An outsourcing contract between personal information controllers who engage personal information processors must be constructed properly to ensure the compliance of confidentiality and integrity. The outsourcing vendor and client are required to review their contracts to match with the IRRs.

  • Data protection officers

One data protection officer must be present in a company involved in processing of personal information. The task of the data protection officer is to ensure the data privacy and security.

  • Data protection principles

The IRRs key principles are legitimate purpose, proportionality, and transparency. Other principles are fair and lawful processing of personal information, ensuring accuracy and quality of personal information, adequate safeguards in the processing and transmission of personal information, consent as the basis for gathering personal information with certain exemptions, and non-retention of personal information.

  • Data subject rights

Not only the personal information controllers and processors are involved in the IRRs. The data subject has the right to object to any profiling, the right to obtain a copy of their personal information (data portability), right to know about the processing of their personal information, and the right of access and correction of personal information.
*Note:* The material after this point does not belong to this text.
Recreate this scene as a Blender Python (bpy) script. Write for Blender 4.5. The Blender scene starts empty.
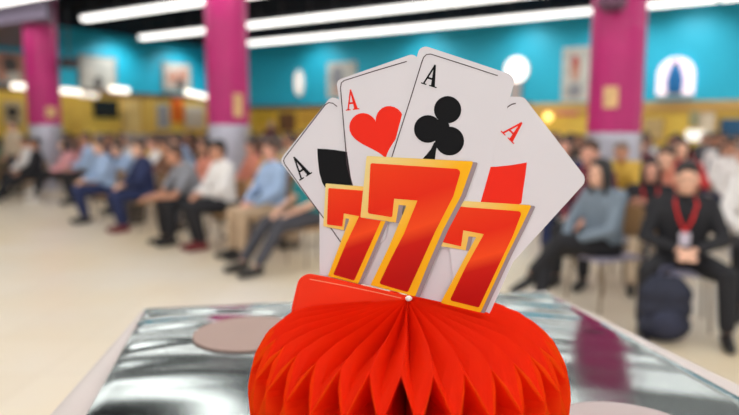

  • Mandatory breach notification

When there is data breach, the personal information collector is required to inform the NPC and the data subjects of the situation within 72 hours.

  • Security measures

Effective physical, organizational, and technical measures must be put in place as security measures.

  • Penalties

Significant and corresponding penalties are given when there are instances of personal data breaches depending on the damage caused by the breach.

The Act’s IRRs are a huge step for the Philippines’ data privacy regulation. Businesses and industries will be affected by these regulations to set a higher standard for data handling.